**Task instructions**
Extract all of the entries and give them again, word for word.

**Dataset content**
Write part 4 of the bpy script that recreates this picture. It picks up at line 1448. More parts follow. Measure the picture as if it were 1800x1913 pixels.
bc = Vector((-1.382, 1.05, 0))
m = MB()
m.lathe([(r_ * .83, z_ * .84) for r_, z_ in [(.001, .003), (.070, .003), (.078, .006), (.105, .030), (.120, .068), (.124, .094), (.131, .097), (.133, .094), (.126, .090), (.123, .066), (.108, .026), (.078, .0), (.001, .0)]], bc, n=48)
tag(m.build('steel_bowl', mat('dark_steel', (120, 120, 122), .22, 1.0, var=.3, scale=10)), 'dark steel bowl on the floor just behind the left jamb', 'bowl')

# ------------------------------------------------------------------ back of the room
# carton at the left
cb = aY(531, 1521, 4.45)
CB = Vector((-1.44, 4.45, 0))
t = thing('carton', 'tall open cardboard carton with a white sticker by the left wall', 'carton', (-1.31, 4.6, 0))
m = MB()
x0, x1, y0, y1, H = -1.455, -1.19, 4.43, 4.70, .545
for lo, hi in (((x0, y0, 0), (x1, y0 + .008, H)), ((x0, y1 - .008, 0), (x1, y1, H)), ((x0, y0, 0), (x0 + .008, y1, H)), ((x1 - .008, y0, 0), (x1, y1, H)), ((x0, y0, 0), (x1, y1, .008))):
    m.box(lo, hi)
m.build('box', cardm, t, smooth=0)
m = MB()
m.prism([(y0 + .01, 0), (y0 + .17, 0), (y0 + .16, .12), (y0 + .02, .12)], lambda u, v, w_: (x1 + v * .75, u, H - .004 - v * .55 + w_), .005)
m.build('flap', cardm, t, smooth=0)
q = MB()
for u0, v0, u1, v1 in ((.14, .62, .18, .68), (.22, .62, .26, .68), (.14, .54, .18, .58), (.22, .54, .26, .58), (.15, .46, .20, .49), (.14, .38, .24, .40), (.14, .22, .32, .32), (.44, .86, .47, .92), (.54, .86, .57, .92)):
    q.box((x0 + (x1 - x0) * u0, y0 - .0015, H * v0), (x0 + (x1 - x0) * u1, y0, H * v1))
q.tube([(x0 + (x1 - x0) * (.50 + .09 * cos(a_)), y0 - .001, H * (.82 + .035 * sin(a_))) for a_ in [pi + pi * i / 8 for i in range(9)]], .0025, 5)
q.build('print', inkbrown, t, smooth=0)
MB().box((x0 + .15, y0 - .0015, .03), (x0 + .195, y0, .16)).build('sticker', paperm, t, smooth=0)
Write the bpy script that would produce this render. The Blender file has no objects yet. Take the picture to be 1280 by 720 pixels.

**Response**
Write part 4 of the bpy script that recreates this picture. It picks up at line 1448. More parts follow. Measure the picture as if it were 1800x1913 pixels.
bc = Vector((-1.382, 1.05, 0))
m = MB()
m.lathe([(r_ * .83, z_ * .84) for r_, z_ in [(.001, .003), (.070, .003), (.078, .006), (.105, .030), (.120, .068), (.124, .094), (.131, .097), (.133, .094), (.126, .090), (.123, .066), (.108, .026), (.078, .0), (.001, .0)]], bc, n=48)
tag(m.build('steel_bowl', mat('dark_steel', (120, 120, 122), .22, 1.0, var=.3, scale=10)), 'dark steel bowl on the floor just behind the left jamb', 'bowl')

# ------------------------------------------------------------------ back of the room
# carton at the left
cb = aY(531, 1521, 4.45)
CB = Vector((-1.44, 4.45, 0))
t = thing('carton', 'tall open cardboard carton with a white sticker by the left wall', 'carton', (-1.31, 4.6, 0))
m = MB()
x0, x1, y0, y1, H = -1.455, -1.19, 4.43, 4.70, .545
for lo, hi in (((x0, y0, 0), (x1, y0 + .008, H)), ((x0, y1 - .008, 0), (x1, y1, H)), ((x0, y0, 0), (x0 + .008, y1, H)), ((x1 - .008, y0, 0), (x1, y1, H)), ((x0, y0, 0), (x1, y1, .008))):
    m.box(lo, hi)
m.build('box', cardm, t, smooth=0)
m = MB()
m.prism([(y0 + .01, 0), (y0 + .17, 0), (y0 + .16, .12), (y0 + .02, .12)], lambda u, v, w_: (x1 + v * .75, u, H - .004 - v * .55 + w_), .005)
m.build('flap', cardm, t, smooth=0)
q = MB()
for u0, v0, u1, v1 in ((.14, .62, .18, .68), (.22, .62, .26, .68), (.14, .54, .18, .58), (.22, .54, .26, .58), (.15, .46, .20, .49), (.14, .38, .24, .40), (.14, .22, .32, .32), (.44, .86, .47, .92), (.54, .86, .57, .92)):
    q.box((x0 + (x1 - x0) * u0, y0 - .0015, H * v0), (x0 + (x1 - x0) * u1, y0, H * v1))
q.tube([(x0 + (x1 - x0) * (.50 + .09 * cos(a_)), y0 - .001, H * (.82 + .035 * sin(a_))) for a_ in [pi + pi * i / 8 for i in range(9)]], .0025, 5)
q.build('print', inkbrown, t, smooth=0)
MB().box((x0 + .15, y0 - .0015, .03), (x0 + .195, y0, .16)).build('sticker', paperm, t, smooth=0)
Write the bpy script that would produce this render. The Blender file has no objects yet. Take the picture to be 1280 by 720 pixels.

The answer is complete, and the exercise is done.